Among other things, your analysis will need to consider the following (see the checklist in Everything’s an Argument, p 89-90):

  • Identify and BRIEFLY summarize the article. The whole paper is not a summary, but you need to include one. It should be no more than one paragraph in length and should be near the beginning of the essay. As stated above, if all you do is summarize the article I’m not reading it and assigning a failing grade.
  • Identify the author. Who wrote the piece, or who is taking responsibility for the message?
  • Identify other important information about the piece—when was it written, where was it originally published? You may need to do some online research to answer these questions.
  • Identify the probable audience. Who is the article attempting to target? How do you know? What specific things does the writer say or do to give you this information?
  • Identify the purpose. What is the central goal of the article? What other goals might the author also have? How is the author attempting to do this? Why is the author attempting to do this? What might these goals do for the success/effectiveness of the article?
  • Identify the major/main claims made in the article. What other smaller/minor claims are there? How do you know? What kinds of claims are they?
  • Identify the rhetorical appeals (pathos, ethos, logos) at work in the article. How are they targeting the audience (or intended to target)? How are they working toward or against the effectiveness of the article?
  • Identify other rhetorical devices at work (tone, word choice, repetition, etc.) How are they working toward or against the effectiveness of the article?
  • What evidence/support is provided by the author to reinforce or “prove” the claims?
  • What conclusion(s) is/are the audience supposed to reach? Are they likely to do this? Why or why not?
  • Use evidence and well-developed arguments to support your own claims. In other words, indicate what you’re “reading” from the article and how you’ve come to your conclusions. Go beyond the surface answer of what might be obvious. Do a thorough, college-level analysis.

Formatting Guidelines:

All formal essays for this class, including this one, must follow MLA-style formatting guidelines. This includes 1-inch margins, 12-point Times New Roman font, double spacing, a title (something more catchy or interesting than Analysis Essay or Formal Essay #1), your last name and page number in the right heading of each page and an MLA header with your name, the professor’s name, the course title and the due date in the top left corner of the first page. You must also include a Works Cited page with correctly formatted bibliographic listings, and proper quote conventions within the body of your essay.

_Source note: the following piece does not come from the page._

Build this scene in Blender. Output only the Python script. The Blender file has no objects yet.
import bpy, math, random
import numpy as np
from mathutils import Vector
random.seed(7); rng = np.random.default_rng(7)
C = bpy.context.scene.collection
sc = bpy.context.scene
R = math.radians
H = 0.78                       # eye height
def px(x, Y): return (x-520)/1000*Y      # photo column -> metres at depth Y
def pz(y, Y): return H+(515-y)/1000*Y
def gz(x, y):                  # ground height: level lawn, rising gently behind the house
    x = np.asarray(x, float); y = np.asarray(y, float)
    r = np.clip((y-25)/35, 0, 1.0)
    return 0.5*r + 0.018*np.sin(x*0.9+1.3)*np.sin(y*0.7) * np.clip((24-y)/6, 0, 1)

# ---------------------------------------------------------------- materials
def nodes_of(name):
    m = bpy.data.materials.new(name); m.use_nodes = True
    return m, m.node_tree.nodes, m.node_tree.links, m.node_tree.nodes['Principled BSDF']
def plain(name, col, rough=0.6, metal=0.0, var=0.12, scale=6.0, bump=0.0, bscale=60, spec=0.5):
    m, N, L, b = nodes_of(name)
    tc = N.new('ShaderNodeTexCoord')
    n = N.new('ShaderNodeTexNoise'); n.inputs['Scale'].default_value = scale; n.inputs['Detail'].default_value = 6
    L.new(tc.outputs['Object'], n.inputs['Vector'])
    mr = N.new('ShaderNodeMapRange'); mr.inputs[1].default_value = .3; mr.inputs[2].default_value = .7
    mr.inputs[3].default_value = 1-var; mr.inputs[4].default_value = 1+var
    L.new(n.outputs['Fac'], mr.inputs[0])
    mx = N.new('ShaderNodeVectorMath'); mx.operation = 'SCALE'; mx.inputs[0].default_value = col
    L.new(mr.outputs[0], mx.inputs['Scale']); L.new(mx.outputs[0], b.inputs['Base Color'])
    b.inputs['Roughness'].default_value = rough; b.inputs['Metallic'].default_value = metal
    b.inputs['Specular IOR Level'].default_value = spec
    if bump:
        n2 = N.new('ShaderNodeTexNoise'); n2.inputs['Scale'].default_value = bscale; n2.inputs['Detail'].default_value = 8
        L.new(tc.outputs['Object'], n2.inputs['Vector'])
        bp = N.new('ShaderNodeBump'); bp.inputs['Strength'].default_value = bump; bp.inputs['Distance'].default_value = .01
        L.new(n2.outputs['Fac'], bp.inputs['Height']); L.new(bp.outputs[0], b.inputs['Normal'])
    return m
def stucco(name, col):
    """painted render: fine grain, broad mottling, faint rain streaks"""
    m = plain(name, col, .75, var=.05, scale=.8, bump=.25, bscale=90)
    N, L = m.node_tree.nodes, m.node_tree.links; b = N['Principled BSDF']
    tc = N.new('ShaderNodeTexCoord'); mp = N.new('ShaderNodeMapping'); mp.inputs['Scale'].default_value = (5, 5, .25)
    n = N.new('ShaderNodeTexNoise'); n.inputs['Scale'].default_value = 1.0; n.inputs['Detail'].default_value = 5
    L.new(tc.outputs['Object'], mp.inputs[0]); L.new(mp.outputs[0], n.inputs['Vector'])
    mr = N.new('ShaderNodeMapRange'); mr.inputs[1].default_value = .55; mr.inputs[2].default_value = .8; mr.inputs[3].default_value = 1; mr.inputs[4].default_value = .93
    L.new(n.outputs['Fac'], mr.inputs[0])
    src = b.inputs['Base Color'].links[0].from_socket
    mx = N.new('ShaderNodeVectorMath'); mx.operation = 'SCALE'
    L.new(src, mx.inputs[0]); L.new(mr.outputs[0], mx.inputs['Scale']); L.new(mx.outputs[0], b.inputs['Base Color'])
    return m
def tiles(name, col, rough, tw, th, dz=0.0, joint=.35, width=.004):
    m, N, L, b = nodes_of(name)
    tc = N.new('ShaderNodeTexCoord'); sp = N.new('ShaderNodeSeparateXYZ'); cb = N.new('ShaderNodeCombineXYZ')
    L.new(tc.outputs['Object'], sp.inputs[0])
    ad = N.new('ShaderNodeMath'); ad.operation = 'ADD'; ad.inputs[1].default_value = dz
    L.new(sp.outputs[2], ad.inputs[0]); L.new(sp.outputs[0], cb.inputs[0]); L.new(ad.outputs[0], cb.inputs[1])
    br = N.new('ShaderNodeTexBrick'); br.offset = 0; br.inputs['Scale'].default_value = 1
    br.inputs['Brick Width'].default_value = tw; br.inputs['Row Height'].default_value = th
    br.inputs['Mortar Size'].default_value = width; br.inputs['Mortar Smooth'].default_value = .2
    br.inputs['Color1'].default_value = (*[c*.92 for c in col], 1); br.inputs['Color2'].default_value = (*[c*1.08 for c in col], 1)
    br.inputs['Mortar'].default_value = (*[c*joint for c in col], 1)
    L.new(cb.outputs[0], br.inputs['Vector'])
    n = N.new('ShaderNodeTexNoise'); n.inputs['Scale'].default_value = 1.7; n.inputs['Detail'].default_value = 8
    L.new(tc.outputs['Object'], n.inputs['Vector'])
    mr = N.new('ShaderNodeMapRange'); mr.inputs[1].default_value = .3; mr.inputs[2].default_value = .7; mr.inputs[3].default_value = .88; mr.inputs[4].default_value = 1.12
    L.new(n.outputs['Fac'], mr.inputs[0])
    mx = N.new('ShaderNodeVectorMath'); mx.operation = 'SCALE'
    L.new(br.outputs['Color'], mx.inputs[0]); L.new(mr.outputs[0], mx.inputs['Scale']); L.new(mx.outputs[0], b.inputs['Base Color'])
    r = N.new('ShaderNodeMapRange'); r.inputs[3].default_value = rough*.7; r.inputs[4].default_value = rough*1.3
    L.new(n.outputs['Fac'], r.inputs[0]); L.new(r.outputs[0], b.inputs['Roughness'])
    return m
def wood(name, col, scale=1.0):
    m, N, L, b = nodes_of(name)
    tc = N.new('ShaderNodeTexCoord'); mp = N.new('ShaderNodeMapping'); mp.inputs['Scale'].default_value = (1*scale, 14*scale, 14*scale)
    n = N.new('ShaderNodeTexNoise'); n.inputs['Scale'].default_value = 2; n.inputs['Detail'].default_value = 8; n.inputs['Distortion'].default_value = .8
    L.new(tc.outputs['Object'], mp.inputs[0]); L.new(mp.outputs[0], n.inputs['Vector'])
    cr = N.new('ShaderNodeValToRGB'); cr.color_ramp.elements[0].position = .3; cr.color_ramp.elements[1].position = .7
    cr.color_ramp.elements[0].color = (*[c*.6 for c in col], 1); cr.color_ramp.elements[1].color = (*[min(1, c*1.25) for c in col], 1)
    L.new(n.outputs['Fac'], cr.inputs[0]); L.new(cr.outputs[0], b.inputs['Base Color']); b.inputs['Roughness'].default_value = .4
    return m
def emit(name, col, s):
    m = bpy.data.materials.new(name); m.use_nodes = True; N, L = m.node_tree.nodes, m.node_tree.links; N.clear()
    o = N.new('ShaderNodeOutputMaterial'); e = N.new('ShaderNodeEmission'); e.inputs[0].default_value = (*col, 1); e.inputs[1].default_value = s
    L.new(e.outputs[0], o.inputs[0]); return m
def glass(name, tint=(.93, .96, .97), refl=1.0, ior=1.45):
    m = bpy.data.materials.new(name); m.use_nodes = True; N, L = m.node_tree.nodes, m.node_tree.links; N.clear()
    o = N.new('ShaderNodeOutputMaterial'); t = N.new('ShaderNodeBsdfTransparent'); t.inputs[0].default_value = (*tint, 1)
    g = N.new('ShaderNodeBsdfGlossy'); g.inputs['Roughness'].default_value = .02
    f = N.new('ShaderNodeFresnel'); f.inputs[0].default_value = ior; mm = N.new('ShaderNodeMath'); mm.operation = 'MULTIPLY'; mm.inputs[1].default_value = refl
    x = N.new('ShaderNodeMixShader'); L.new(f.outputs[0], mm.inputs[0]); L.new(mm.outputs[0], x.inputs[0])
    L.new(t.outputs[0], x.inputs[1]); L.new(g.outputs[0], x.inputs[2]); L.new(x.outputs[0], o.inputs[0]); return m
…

The analysis should be no less than three (3) full pages. I am happy to read more than this, but anything less than three pages will not receive a passing grade.

Your essay should be written in a formal, academic tone. Strive to achieve a neutral, third-person perspective. First-person “me” and “I” statements have no place in this essay.

You will write two drafts of this essay: a First Draft and a Final Draft. As you write the Final Draft you should strive not just to “correct errors,” but to understand how your own writing functions and work to make revisions that reflect a deeper understanding of the task, your writing skill, and a larger understanding of your writing process. In other words, many of the same processes or questions I’m asking you to consider for this assignment should go into your own revision considerations.